Total s’engage donc tout d’abord à créer à Dunkerque un centre d’assistance technique aux opérations de raffinage, employant 180 personnes, un centre de formation aux métiers du raffinage, comptant 25 salariés, et un dépôt logistique, employant environ 15 personnes. En outre, 20 salariés pourront occuper des fonctions administratives, ce qui porte à 240 le nombre total d’emplois sauvegardés sur le site de Dunkerque. Les autres salariés de la raffinerie se verront proposer un poste dans les autres établissements du groupe Total situés en France ou le bénéfice d’une fin de carrière anticipée. Il n’y aura aucun licenciement.
En outre, a été signé un accord qui prévoit la participation de Total au projet de construction d’un terminal méthanier par EDF. Le projet, qui mobiliserait 1 200 personnes pendant la phase de construction du terminal, permettrait de créer ensuite environ 50 emplois directs, attribués en priorité au personnel de la raffinerie des Flandres, auxquels s’ajouteraient quelque 150 emplois indirects.
Sur ce dossier, le Gouvernement a pris ses responsabilités depuis le début. Il s’est mobilisé pour l’avenir du Dunkerquois, et il est hors de question qu’un groupe comme Total, qui réalise des bénéfices record – 8 milliards d’euros l’an dernier –, ferme la raffinerie des Flandres sans prendre des engagements clairs et précis.

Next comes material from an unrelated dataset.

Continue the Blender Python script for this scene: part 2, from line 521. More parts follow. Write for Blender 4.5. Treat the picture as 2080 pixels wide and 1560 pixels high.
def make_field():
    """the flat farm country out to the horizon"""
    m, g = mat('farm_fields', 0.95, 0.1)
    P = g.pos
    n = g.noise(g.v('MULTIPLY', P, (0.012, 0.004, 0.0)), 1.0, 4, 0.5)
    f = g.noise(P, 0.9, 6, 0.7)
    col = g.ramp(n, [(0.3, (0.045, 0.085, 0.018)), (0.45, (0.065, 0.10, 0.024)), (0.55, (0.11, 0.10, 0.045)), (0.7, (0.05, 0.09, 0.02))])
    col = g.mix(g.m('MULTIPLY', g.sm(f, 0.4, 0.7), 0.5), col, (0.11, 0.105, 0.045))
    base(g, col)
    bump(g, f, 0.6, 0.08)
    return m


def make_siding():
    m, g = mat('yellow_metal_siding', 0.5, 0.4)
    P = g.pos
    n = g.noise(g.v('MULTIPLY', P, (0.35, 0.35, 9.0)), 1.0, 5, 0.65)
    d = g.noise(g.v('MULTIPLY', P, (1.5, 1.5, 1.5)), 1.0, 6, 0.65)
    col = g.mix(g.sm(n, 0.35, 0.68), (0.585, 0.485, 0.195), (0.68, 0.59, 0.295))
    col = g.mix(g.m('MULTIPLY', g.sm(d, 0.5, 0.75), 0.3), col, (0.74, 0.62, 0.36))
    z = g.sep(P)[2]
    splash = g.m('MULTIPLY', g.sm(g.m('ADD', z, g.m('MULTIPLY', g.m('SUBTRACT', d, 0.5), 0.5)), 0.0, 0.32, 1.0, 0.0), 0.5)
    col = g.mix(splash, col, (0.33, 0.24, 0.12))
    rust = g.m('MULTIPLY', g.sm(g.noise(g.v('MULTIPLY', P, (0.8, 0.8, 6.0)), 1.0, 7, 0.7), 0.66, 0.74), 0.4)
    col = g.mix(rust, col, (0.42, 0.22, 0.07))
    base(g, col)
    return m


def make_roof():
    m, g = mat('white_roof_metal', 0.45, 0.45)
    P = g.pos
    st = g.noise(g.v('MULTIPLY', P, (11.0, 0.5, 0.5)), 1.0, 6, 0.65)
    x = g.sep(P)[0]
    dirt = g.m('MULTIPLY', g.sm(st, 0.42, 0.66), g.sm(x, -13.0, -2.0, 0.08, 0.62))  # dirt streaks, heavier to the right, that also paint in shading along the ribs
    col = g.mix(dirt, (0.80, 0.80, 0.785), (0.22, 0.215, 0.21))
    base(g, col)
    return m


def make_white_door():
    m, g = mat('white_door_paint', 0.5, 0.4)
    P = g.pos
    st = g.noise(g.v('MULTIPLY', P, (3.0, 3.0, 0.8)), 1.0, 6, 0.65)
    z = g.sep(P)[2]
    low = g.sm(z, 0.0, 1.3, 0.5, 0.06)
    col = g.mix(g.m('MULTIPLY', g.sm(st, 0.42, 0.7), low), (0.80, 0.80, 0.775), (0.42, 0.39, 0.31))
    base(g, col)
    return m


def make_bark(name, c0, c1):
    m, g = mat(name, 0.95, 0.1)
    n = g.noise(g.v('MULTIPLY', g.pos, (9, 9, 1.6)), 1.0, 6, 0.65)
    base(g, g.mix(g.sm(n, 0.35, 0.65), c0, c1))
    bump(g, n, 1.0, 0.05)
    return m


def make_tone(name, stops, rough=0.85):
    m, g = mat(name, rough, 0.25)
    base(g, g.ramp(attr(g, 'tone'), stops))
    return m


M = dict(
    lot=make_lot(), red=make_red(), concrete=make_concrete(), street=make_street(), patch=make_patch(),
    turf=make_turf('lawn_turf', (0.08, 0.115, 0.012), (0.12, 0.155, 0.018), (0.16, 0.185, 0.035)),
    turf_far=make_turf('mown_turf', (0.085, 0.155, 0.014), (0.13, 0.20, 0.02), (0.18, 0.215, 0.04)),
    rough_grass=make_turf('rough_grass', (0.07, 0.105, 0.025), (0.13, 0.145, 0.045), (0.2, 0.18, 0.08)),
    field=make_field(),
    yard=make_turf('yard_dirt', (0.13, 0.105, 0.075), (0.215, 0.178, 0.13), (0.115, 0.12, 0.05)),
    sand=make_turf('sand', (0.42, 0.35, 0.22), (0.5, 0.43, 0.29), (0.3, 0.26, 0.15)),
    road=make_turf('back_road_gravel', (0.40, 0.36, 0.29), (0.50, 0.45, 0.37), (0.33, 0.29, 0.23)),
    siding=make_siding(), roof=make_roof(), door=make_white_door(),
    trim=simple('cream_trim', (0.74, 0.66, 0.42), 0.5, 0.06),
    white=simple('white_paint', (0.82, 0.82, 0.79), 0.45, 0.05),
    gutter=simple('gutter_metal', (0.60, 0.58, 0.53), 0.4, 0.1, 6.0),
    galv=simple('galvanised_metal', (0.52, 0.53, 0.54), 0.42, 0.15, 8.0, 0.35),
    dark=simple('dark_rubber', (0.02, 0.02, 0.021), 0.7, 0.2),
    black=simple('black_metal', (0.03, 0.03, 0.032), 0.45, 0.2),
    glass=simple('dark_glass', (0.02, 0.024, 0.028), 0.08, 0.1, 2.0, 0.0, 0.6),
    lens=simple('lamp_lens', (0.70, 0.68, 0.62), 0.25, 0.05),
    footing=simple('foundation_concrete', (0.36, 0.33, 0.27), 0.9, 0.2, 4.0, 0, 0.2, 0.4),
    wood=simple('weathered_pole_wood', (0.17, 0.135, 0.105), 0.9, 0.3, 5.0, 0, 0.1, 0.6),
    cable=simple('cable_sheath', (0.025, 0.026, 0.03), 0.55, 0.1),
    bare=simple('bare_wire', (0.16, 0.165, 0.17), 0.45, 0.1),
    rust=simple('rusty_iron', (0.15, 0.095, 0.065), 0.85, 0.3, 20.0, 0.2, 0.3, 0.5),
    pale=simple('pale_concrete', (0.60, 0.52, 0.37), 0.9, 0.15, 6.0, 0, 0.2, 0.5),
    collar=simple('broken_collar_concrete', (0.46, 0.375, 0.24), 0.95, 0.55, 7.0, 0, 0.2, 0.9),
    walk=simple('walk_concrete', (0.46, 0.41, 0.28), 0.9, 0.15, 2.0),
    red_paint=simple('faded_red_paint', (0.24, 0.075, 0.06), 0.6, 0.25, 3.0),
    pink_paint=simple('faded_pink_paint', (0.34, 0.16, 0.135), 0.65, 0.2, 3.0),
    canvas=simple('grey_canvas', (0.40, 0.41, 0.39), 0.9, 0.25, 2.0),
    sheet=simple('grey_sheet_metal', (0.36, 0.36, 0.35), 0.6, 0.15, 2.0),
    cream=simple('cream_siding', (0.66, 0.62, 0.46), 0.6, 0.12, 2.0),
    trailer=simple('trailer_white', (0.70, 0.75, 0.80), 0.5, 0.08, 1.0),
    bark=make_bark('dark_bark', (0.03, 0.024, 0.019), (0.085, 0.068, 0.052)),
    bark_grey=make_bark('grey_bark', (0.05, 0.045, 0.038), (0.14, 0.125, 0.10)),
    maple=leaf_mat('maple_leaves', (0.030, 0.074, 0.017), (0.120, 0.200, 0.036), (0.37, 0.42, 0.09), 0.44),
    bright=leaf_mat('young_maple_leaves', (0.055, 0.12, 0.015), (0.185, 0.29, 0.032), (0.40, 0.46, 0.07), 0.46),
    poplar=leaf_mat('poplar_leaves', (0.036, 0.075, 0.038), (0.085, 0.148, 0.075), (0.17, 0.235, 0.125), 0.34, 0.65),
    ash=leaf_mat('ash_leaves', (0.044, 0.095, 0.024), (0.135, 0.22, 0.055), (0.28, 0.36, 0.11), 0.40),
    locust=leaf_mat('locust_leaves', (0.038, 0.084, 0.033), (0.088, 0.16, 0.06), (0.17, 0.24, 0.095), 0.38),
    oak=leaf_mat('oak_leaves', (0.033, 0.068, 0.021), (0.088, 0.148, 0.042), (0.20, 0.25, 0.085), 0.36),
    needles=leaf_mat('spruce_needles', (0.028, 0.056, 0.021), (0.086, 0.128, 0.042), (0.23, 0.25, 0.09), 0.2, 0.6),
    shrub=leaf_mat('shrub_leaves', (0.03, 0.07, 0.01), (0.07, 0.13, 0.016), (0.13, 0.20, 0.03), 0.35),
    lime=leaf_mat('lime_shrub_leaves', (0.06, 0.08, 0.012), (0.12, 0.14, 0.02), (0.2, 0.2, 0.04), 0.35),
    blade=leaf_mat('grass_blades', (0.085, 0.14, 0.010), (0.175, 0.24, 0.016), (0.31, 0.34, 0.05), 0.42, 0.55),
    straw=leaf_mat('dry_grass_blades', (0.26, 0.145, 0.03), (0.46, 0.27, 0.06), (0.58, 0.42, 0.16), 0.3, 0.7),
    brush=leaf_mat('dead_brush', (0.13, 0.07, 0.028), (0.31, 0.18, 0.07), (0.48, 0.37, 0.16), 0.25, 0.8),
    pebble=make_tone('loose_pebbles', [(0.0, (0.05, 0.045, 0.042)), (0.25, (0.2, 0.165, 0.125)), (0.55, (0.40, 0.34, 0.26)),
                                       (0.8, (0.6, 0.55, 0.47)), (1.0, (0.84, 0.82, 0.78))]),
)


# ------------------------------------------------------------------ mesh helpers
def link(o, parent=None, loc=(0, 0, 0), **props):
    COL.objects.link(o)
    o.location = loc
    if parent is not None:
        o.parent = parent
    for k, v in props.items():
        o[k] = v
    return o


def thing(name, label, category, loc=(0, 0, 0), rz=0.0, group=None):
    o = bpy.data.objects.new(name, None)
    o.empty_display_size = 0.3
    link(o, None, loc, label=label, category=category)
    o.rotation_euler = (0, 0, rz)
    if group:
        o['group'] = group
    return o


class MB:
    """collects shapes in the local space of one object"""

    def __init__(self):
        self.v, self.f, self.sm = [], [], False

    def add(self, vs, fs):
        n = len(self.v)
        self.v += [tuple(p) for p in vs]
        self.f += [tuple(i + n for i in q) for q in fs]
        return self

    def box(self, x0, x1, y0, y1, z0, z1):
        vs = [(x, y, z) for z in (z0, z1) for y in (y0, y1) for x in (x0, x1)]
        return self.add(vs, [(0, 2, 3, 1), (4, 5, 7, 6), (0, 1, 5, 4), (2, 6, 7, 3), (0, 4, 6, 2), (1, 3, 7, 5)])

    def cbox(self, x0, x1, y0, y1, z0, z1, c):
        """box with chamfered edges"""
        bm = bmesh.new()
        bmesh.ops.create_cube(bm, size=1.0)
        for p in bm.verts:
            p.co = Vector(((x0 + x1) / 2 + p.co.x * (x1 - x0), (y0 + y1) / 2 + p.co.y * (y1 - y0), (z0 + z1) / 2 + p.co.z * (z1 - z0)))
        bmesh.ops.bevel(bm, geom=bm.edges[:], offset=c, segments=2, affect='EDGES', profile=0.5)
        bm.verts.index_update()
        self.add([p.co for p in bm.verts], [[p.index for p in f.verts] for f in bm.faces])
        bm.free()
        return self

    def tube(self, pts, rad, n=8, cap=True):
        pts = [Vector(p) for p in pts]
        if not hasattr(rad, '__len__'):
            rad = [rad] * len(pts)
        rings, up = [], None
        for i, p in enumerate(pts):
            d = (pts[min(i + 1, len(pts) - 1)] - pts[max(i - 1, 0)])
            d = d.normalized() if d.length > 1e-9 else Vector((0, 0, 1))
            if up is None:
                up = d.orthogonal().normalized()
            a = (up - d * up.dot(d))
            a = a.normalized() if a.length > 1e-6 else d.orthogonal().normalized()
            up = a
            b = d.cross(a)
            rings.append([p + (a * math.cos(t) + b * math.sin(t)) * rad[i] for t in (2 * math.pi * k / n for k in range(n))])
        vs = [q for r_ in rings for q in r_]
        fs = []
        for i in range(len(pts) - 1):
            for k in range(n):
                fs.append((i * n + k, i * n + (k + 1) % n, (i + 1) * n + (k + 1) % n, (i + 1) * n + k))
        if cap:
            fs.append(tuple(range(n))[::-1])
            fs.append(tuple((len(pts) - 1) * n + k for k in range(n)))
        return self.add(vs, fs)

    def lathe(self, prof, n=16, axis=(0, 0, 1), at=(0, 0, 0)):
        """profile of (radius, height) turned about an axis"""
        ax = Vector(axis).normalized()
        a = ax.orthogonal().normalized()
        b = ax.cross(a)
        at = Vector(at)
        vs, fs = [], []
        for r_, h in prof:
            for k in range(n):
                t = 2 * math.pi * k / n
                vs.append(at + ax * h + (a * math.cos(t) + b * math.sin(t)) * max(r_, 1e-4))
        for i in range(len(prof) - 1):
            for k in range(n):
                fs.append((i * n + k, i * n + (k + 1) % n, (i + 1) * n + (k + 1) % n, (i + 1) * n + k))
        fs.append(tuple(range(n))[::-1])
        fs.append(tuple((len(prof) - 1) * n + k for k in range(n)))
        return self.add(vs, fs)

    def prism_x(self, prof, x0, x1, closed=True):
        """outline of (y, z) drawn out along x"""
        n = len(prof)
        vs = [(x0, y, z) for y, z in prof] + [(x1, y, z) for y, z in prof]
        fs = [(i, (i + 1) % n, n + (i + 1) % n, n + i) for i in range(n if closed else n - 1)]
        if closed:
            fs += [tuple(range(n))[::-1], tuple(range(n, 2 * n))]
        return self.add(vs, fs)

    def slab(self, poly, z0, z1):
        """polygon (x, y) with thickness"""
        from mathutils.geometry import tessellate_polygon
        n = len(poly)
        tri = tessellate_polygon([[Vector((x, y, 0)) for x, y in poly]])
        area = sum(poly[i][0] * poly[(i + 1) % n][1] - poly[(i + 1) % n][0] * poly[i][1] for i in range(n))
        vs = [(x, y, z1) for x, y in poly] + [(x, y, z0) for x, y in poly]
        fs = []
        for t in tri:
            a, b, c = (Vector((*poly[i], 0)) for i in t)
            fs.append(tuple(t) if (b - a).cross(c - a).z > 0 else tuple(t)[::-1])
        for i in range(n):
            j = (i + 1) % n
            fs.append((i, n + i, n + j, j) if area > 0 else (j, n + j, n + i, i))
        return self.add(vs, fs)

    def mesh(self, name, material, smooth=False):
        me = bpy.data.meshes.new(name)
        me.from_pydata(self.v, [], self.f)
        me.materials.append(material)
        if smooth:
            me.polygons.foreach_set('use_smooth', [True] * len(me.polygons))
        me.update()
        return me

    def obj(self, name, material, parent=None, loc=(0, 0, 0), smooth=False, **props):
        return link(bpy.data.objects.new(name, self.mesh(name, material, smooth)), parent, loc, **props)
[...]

À ce stade, le Gouvernement constate que Total consent des efforts indéniables, avec la création de nouvelles activités sur le site de Dunkerque et une participation au projet de terminal méthanier, encore insuffisants cependant.
Le projet du groupe Total n’est pas validé par le Gouvernement. Il ne pourra l’être que lorsque Total présentera des solutions concrètes et précises, concernant notamment l’avenir des sous-traitants et le port de Dunkerque. Tant que cela n’aura pas été fait, le Gouvernement considérera que les principales exigences conditionnant la fermeture de la raffinerie des Flandres ne sont pas satisfaites.
Tels sont, mesdames, messieurs les sénateurs, les éléments de réponse que je souhaitais vous apporter, au terme de ces échanges qui ont été particulièrement riches. Bien évidemment, la discussion se prolongera au-delà de ce débat, notamment lors de la table ronde qui sera organisée le 15 avril prochain et qui réunira l’ensemble des partenaires sociaux. C’est entre les parlementaires, le Gouvernement, les acteurs locaux et les partenaires sociaux que doit se décider l’avenir de notre indépendance énergétique et du raffinage dans notre pays.